As I was walking down the steps from the post office a few days before Christmas, I looked across Desplaines Avenue and saw the vacant Mobil gas station.

It’s too bad that parcel of land isn’t big enough for a parking garage. Village Administrator Mike Sturino has said it was configured in such a way that it would be an engineering nightmare to try build a parking ramp there. Additionally, that lot has been hailed as a gateway property for more economic development.

It’s too bad, because nobody would be forced to leave their home. It’s too bad, because it continues to sit there just waiting to be redeveloped.

As I walked through the drizzle to my car I looked back at the McDonald’s that sits near this vacant lot and wondered why everyone is assuming that it has to be a residence that gets razed for parking. Why not a business? Why not McDonald’s?

I turned that one over in my mind, and didn’t feel any better about taking away a person’s business than I do their home. And then Tasty Dog came to mind. Remember Tasty Dog? It used to be on the south side of Lake Street, but when developers wanted the property, a deal was made to put up a brand new building across the street for the fast food place so the space where it was could be developed.

And then the thought came to me. Why not redevelop the east side of Desplaines from Madison Street all the way to the District 91 administration building? Heck, why not tear down the administration building, too?

The developers could put up a three-story structure with street level store fronts, one of them being a new McDonald’s.

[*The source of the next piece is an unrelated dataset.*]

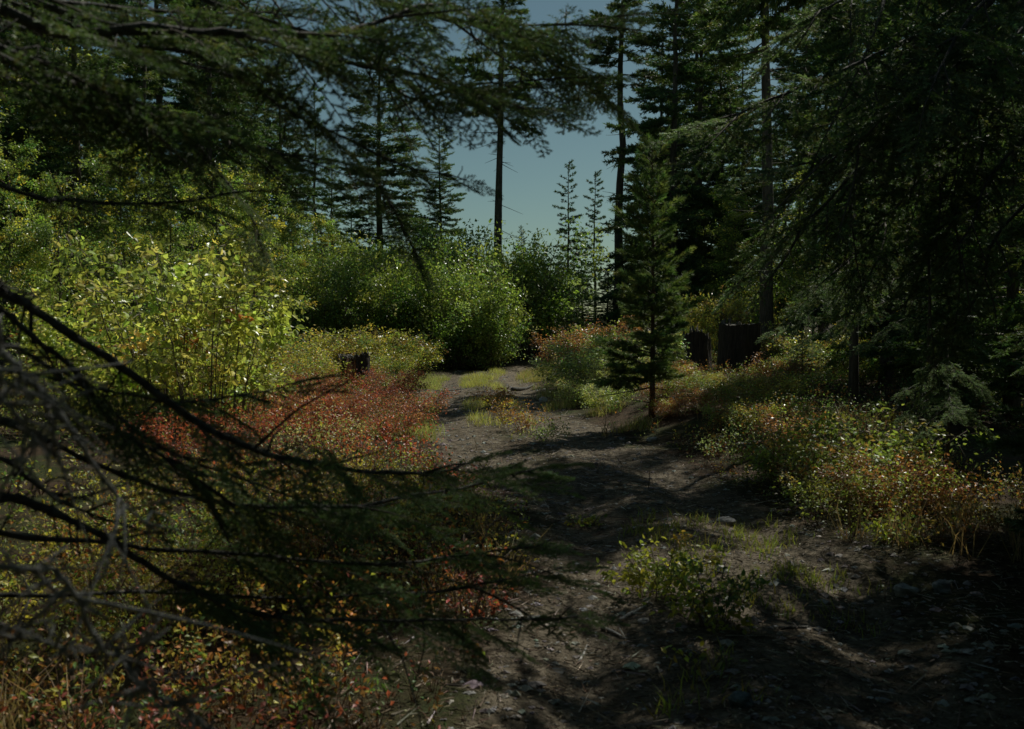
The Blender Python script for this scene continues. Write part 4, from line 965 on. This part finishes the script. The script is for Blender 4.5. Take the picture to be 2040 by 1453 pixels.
# rocks
def rock(px, py, w, hh, seed, label, c, d=None):
    rg = np.random.default_rng(seed)
    d = d or CAMH * FPX / (py - HOR); x = (px - CXP) / FPX * d
    nu, nv = 18, 10; V = []
    ph = rg.random(6) * 6.28
    for j in range(nv):
        t = math.pi * j / (nv - 1)
        for i in range(nu):
            a = 2 * math.pi * i / nu
            dx, dy, dz = math.sin(t) * math.cos(a), math.sin(t) * math.sin(a), math.cos(t)
            k = 1 + .16 * math.sin(3 * dx + ph[0]) + .14 * math.sin(4 * dy + ph[1]) + .12 * math.sin(5 * dz + ph[2] + 2 * dx) + .03 * rg.normal()
            V.append((dx * k * w * .5, dy * k * w * .42, np.sign(dz) * abs(dz) ** .75 * k * hh * .55))
    V = np.array(V); i = np.arange(nv - 1)[:, None] * nu; j = np.arange(nu)[None]; j2 = (j + 1) % nu
    f = np.concatenate([np.stack([i + j, i + nu + j, i + nu + j2], -1).reshape(-1, 3), np.stack([i + j, i + nu + j2, i + j2], -1).reshape(-1, 3)])
    mb = MB(); mb.add(V, f, c, 0, False)
    o = mb.build('rock', M_ROCK); o.location = (x, d, gz(x, d) + hh * .22); o.rotation_euler = (0, 0, seed)
    return tag(o, label, 'rock')
GR = (.20, .20, .195)
rock(1815, 1180, .15, .085, 1, 'pale grey rock at the front edge of the sunny scrub on the right', (.30, .30, .28))
rock(1885, 1178, .13, .08, 2, 'second grey rock, right of the pale rock by the scrub', GR)
rock(1485, 1425, .095, .07, 3, 'rounded blue grey stone in the shade at the bottom of the picture', (.10, .13, .14))
rock(1452, 1036, .16, .07, 4, 'flat grey stone in the shaded right rut', GR)
rock(1300, 880, .15, .07, 5, 'light stone in the shade under the young pine', (.28, .28, .27))
rock(1083, 796, .16, .12, 6, 'white stone at the right side of the sunny track', (.5, .5, .48))
rock(1440, 1145, .07, .04, 7, 'small pale stone on the track beside the green plants', (.4, .39, .36))

# fallen sticks
def stick(pts, r, label, material=None, name='fallen_stick', lift=.8):
    P3 = []
    for px, py in pts:
        d = CAMH * FPX / (py - HOR); x = (px - CXP) / FPX * d; P3.append([x, d, gz(x, d) + r * lift])
    P3 = np.array(P3); o0 = P3[0].copy()
    mb = MB(); tube(mb, smooth_path(P3 - o0, 9), [r, r * .9, r * .45], 7, (.5, .5, .5), 0, .1, 5)
    o = mb.build(name, material or M_DEAD); o.location = o0
    return tag(o, label, 'stick')
stick([(1236, 1240), (1262, 1228), (1290, 1216)], .013, 'pale weathered stick on the track pointing up to the right')
stick([(1202, 1246), (1222, 1256), (1242, 1268)], .011, 'pale broken stick just left of and below the other pale stick')
stick([(1325, 1217), (1350, 1217), (1390, 1218)], .008, 'thin dark stick lying level in front of the green plant', M_LIMB)
stick([(1155, 1300), (1165, 1285), (1172, 1270)], .007, 'thin pale stick standing out left of the broken stick')
stick([(1465, 908), (1500, 907), (1560, 905)], .045, 'short fallen branch lying in the shaded rust scrub', M_LIMB, lift=1.5)
stick([(1560, 1262), (1640, 1240), (1700, 1236)], .010, 'dark stick in the shade under the sunny scrub', M_LIMB)
stick([(1020, 776), (1045, 772), (1062, 768)], .05, 'dark chunk of wood at the foot of the bank by the track', M_LIMB)
stick([(870, 776), (900, 775), (925, 776)], .02, 'grey stick lying across the sunny track', M_DEAD)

District 91 could have part of the new structure, too.

I saw something like that when my wife and I were in Juneau, Alaska. Land is at a premium there because the mountains rise right out of the ocean. What the city of Juneau did was put its public library on the very top level of a three-story parking ramp. You got to the book you wanted by taking an elevator, there was plenty of parking and if you looked up from your reading, the view out the window was spectacular.

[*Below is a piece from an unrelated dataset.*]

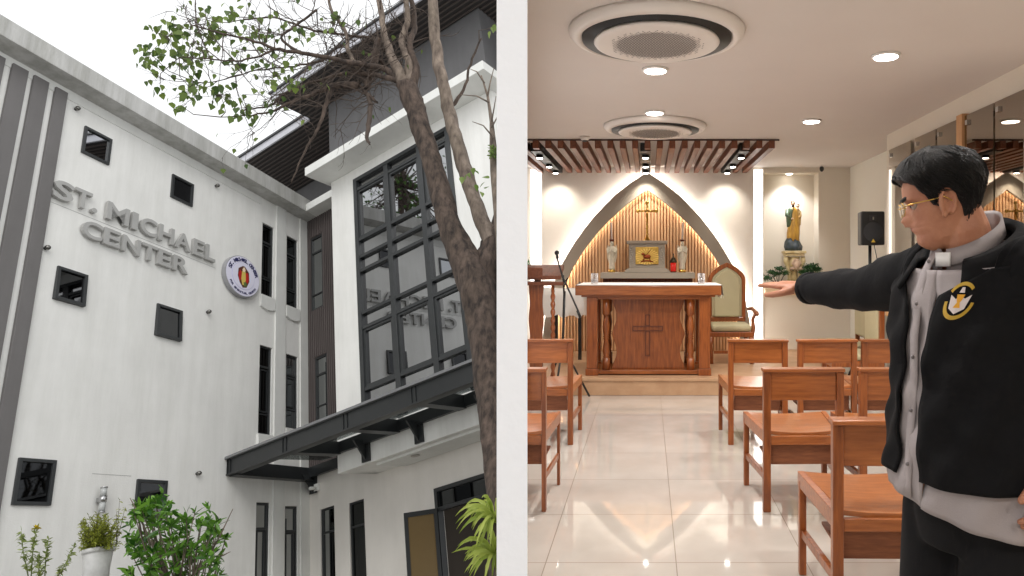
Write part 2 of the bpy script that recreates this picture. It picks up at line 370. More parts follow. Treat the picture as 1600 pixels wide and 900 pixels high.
mb.prism(poly, lambda s, o: pB(s, rz + .16, o), lambda s, o: pB(s, rz, o)); roof = LP('roof', M_soff, mb)
mb = MB()
o = -.62
while o < 1.22:
    s0 = .9 if o > .5 else -2.55
    bxB(mb, s0, 7.0, rz - .028, rz - .001, o, o + .018); o += .085
LP('soffit_slat', mat('soffit_line', srgb(78, 70, 66), .6), mb, roof)
mb = MB(); bxB(mb, .84, 7.2, rz - .02, rz + .12, 1.272, 1.30); bxB(mb, -2.6, .84, rz - .02, rz + .12, .562, .59); LP('gutter', mat('gutter_grey', srgb(190, 190, 196), .4, var=.05), mb, roof)
mb = MB(); bxB(mb, .82, 7.2, rz + .121, rz + .16, 1.25, 1.33); bxB(mb, -2.6, .82, rz + .121, rz + .16, .5, .62); LP('roof_edge', M_black, mb, roof)
# --- canopy over the entrance
cz0, cz1 = 2.14, 2.35
CO = 1.5
cano = LP('canopy', M_black, (lambda m: (bxB(m, .38, 6.2, cz0, cz1, CO - .05, CO), bxB(m, .30, 6.2, cz0, cz0 + .02, CO - .12, CO + .02), bxB(m, .1, 1.40, cz0 + .03, cz1 - .03, .03, .10), bxB(m, 1.36, 6.2, cz0 + .03, cz1 - .03, TO + .01, TO + .07), m)[-1])(MB()))
mb = MB(); bxB(mb, .26, 6.2, cz1 + .001, cz1 + .035, CO - .07, CO + .05); LP('gutter_cap', M_capp, mb, cano, bevel=.004)
mb = MB(); bxA(mb, -1.53, -.05, cz0, cz1 - .02, .02, .07); bxA(mb, -1.53, -.05, cz0 - .015, cz0, .02, .14); LP('wall_beam', M_black, mb, cano)
for s in (.42, 1.54, 2.65, 3.78, 4.9):
    oo = .12 if s < 1.4 else TO
    mb = MB()
    if s > .5:
        bxB(mb, s - .03, s + .03, cz0 + .02, cz1 - .03, oo + .07, CO - .055); bxB(mb, s - .065, s + .065, cz0 + .004, cz0 + .022, oo + .07, CO - .13)
    for q in (-.035, .03): bxB(mb, s + q, s + q + .008, cz0 + .02, cz1 - .004, CO, CO + .012)
    LP('cross_beam', M_black, mb, cano)
for s, oo in ((.13, .0), (2.02, TO), (2.98, TO), (4.1, TO)):
    mb = MB(); bxB(mb, s - .07, s + .07, cz0 - .20, cz0 + .10, oo + .003, oo + .035)
    mb.prism([(oo + .035, cz0 - .18), (oo + .035, cz0 + .08), (oo + .22, cz0 + .08)], lambda o_, z: pB(s - .012, z, o_), lambda o_, z: pB(s + .012, z, o_))
    LP('bracket', M_black, mb, cano)
mb = MB(); bxB(mb, .5, 1.38, cz1 - .012, cz1 - .002, .13, CO - .06); bxB(mb, 1.38, 6.1, cz1 - .012, cz1 - .002, TO + .08, CO - .06); LP('pane', M_canglass, mb, cano)
# --- entrance door
mb = MB(); x0, x1, zt = 2.52, 3.62, 1.47
for b in ((x0, x0 + .05, ZB + .4, zt), (x1 - .05, x1, ZB + .4, zt), (x0 + .05, x1 - .05, zt - .05, zt), (x0 + .05, x1 - .05, 1.17, 1.22)): bxB(mb, *b, -.08, .02)
dfr = LP('door_frame', M_black, mb)
g = MB(); g.add([pB(x0 + .05, 1.22, -.03), pB(x1 - .05, 1.22, -.03), pB(x1 - .05, zt - .05, -.03), pB(x0 + .05, zt - .05, -.03)], [(0, 1, 2, 3)]); LP('pane', M_glassd, g, dfr)
hx, hy = 2.56, .03; ang = radians(122)     # leaf swung outwards
def leaf(u, z, t): 
    c, s_ = cos(ang), sin(ang); return pB(hx + u * c - t * s_, z, hy + u * s_ + t * c)
mb = MB()
for b in ((0, .045, ZB + .42, 1.21), (.375, .42, ZB + .42, 1.21), (.045, .375, 1.15, 1.21), (.045, .375, ZB + .42, ZB + .5)): mb.box((b[0], -.015, b[2]), (b[1], .015, b[3]), lambda v: leaf(v[0], v[2], v[1]))
door = LP('door', M_black, mb)
mb = MB(); mb.box((.045, -.004, ZB + .5), (.375, .004, 1.15), lambda v: leaf(v[0], v[2], v[1])); LP('pane', M_brown, mb, door)
mb = MB()
for t in (.03,): mb.tube([leaf(.33, .72, t), leaf(.33, .2, t)], .012, 8)
LP('handle', M_steelb, mb, door)
mb = MB(); bxB(mb, 2.3, 4.2, ZB, 1.9, -2.2, -2.1); bxB(mb, 2.3, 4.2, 1.55, 1.6, -2.1, -.15); bxB(mb, 2.3, 2.35, ZB, 1.55, -2.1, -.15); LP('entrance_hall', mat('hall_dark', srgb(70, 62, 54), .8), mb)
mb = MB()
mb.lathe([(.0, 0), (.09, 0), (.09, -.01), (0, -.01)], pB(3.02, 1.548, -.7), 16); LP('hall_lamp', emis('hall_glow', (1, .92, .8), 6), mb)
mb = MB(); mb.lathe([(.0, 0), (.085, 0), (.085, -.02), (.06, -.022), (0, -.02)], pB(2.62, 1.883, .40), 20); LP('porch_downlight', mat('lamp_off', srgb(170, 165, 158), .4), mb)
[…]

Wouldn’t that be a kick? A McDonald’s with a third floor view of Forest Park. Talk about being a destination-the only penthouse McDonald’s in the world. What’s more, a three-story structure would be much more compatible with the streetscape on Madison. If we wanted to, we could even add condos.

What you would have is a project that would be paid for in part by the developer. Also, a good portion of the development would be on unoccupied new land. It would be located just a block away from the stretch of Madison Street that has the highest net demand for additional parking (block 12 on the RHA&A map). It wouldn’t provide that much relief for the businesses near the corner of Circle and Madison unless the merchants came up with some voluntary plan to have employees park in the new ramp or the village passed an ordinance to that effect. That would free up needed parking on the street and in the lots.

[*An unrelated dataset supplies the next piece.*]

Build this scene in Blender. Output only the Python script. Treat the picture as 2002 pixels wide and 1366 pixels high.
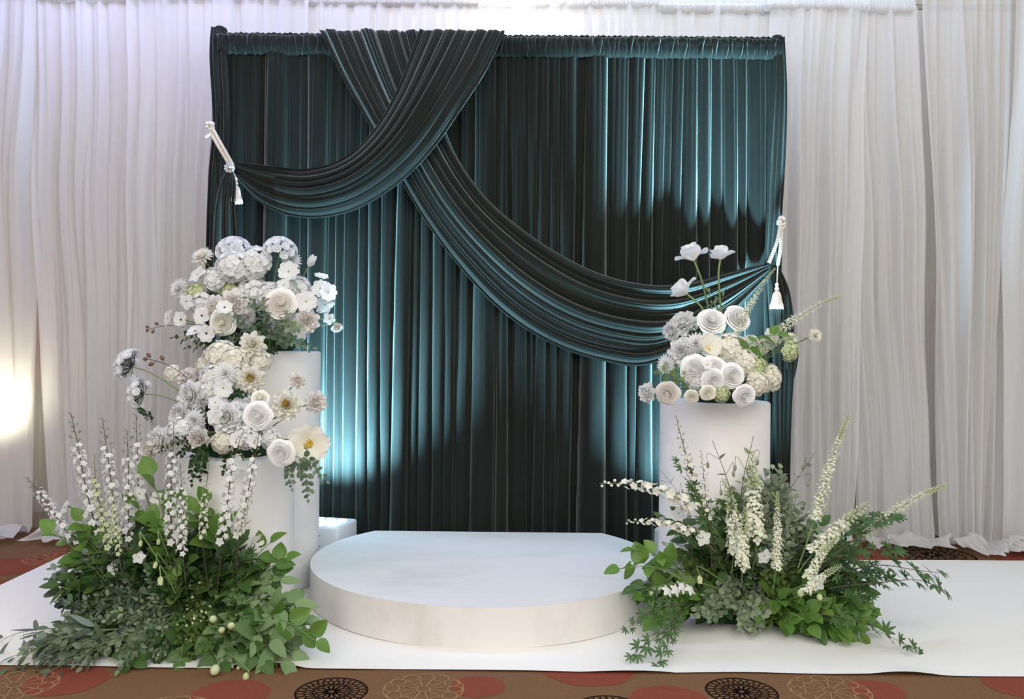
import bpy, math, random
import numpy as np
from mathutils import Matrix, Vector
R = math.radians
C = bpy.context.scene
for o in list(bpy.data.objects):
    bpy.data.objects.remove(o)

# ---------------------------------------------------------------- camera
F, CX, CY, CH, ROLL = 1666.0, 1001.0, 683.0, 1.02, 0.0105
cd = bpy.data.cameras.new('camera'); cam = bpy.data.objects.new('camera', cd)
C.collection.objects.link(cam); C.camera = cam
cd.sensor_width = 36; cd.lens = 36*F/2002; cd.clip_start = .05; cd.clip_end = 60
cr, sr = math.cos(ROLL), math.sin(ROLL)
RV = np.array([cr, 0, sr]); UV = np.array([-sr, 0, cr]); FV = np.array([0, 1., 0])
cam.matrix_world = Matrix(((cr, -sr, 0, 0), (0, 0, -1, 0), (sr, cr, 0, CH), (0, 0, 0, 1)))

def at(px, py, Y):
    """the place at depth Y that the photo shows at px, py"""
    p = (FV + RV*(px-CX)/F - UV*(py-CY)/F)*Y
    p[2] += CH
    return p

# ---------------------------------------------------------------- light
w = bpy.data.worlds.new('world'); C.world = w; w.use_nodes = True
w.node_tree.nodes['Background'].inputs[0].default_value = (1.0, .97, .94, 1)
w.node_tree.nodes['Background'].inputs[1].default_value = .40
C.view_settings.view_transform = 'Standard'; C.view_settings.look = 'None'
C.view_settings.exposure = .12; C.view_settings.gamma = 1; C.view_settings.use_curve_mapping = False

def lamp(name, kind, loc, energy, col, aim=None, **k):
    d = bpy.data.lights.new(name, kind); d.energy = energy; d.color = col
    for a, v in k.items(): setattr(d, a, v)
    o = bpy.data.objects.new(name, d); C.collection.objects.link(o); o.location = loc
    if aim is not None:
        o.rotation_euler = (Vector(aim)-Vector(loc)).to_track_quat('-Z', 'Y').to_euler()
    return o
# soft light of the ballroom ceiling before the backdrop, plus an added frontal fill
lamp('ceiling_lamp', 'AREA', (-1.6, .6, 3.3), 30, (1, .95, .88), (-.6, 3.6, .6), shape='RECTANGLE', size=2.4, size_y=1.6)
lamp('ceiling_lamp', 'AREA', (1.9, .6, 3.3), 44, (1, .95, .88), (.8, 3.6, .6), shape='RECTANGLE', size=2.4, size_y=1.6)
lamp('ceiling_lamp', 'AREA', (0, -2.4, 2.7), 150, (1, .96, .92), (0, 3.6, 1.0), shape='RECTANGLE', size=5, size_y=2)  # added low frontal fill, brightens the blooms that face the camera
# LED uplights of the backdrop: hidden behind the pillars, shining up the velvet
TEAL = (.36, .74, 1.0)
lamp('led_light', 'SPOT', (-.90, 3.97, .24), 560, TEAL, (-.76, 4.24, 1.35), spot_size=R(110), spot_blend=.9, shadow_soft_size=.035)
lamp('led_light', 'SPOT', (.80, 3.90, .24), 230, TEAL, (.84, 4.20, 1.2), spot_size=R(118), spot_blend=.9, shadow_soft_size=.03)
lamp('led_light', 'SPOT', (1.02, 3.86, .25), 2000, TEAL, (.96, 4.20, 2.35), spot_size=R(44), spot_blend=1, shadow_soft_size=.03)
# violet wash along the top of the white drape, wall washer at top centre, warm uplight at far left
lamp('wall_washer', 'AREA', (-2.0, 4.1, 3.6), 34, (.46, .48, 1.0), (-1.9, 4.5, 2.0), shape='RECTANGLE', size=2.6, size_y=.2)
lamp('wall_washer', 'AREA', (.9, 4.1, 3.6), 10, (.62, .62, 1.0), (.9, 4.5, 2.0), shape='RECTANGLE', size=3.0, size_y=.2)
lamp('wall_washer', 'POINT', (-.03, 4.70, 3.02), 16, (1, .97, .95), shadow_soft_size=.08)
lamp('uplight', 'SPOT', (-2.76, 4.66, .62), 26, (1, .93, .66), (-2.70, 4.36, .80), spot_size=R(130), spot_blend=1, shadow_soft_size=.1)

# ---------------------------------------------------------------- materials
def nt(name):
    m = bpy.data.materials.new(name); m.use_nodes = True
    return m, m.node_tree.nodes, m.node_tree.links, m.node_tree.nodes['Principled BSDF']
def plain(name, col, rough=.6, metal=0, spec=.3, var=0, scale=20, bump=0, em=None, ems=0):
    m, N, L, b = nt(name)
    b.inputs['Base Color'].default_value = (*col, 1); b.inputs['Roughness'].default_value = rough
    b.inputs['Metallic'].default_value = metal; b.inputs['Specular IOR Level'].default_value = spec
    if var or bump:
        tc = N.new('ShaderNodeTexCoord'); n = N.new('ShaderNodeTexNoise'); n.inputs['Scale'].default_value = scale
        n.inputs['Detail'].default_value = 6
        L.new(tc.outputs['Object'], n.inputs['Vector'])
        if var:
            mx = N.new('ShaderNodeMix'); mx.data_type = 'RGBA'
            mx.inputs[6].default_value = (*[c*(1-var) for c in col], 1); mx.inputs[7].default_value = (*[min(1, c*(1+var)) for c in col], 1)
            L.new(n.outputs[0], mx.inputs[0]); L.new(mx.outputs[2], b.inputs['Base Color'])
        if bump:
            bp = N.new('ShaderNodeBump'); bp.inputs['Strength'].default_value = bump; bp.inputs['Distance'].default_value = .01
            L.new(n.outputs[0], bp.inputs['Height']); L.new(bp.outputs[0], b.inputs['Normal'])
    if em:
        b.inputs['Emission Color'].default_value = (*em, 1); b.inputs['Emission Strength'].default_value = ems
    return m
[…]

I also wonder if Marbuzet would still be Marbuzet and not the Madison Street Grill if more parking had been available right across the street.

I realize I’m going off half-cocked here. I haven’t talked to any village officials about the feasibility of my idea-fantasy might be a better word. But, then again, maybe I shouldn’t feel too much embarrassment. At least it’s an attempt to think creatively about a knotty problem. It appears we’ve only considered residential buildings as candidates for demolition.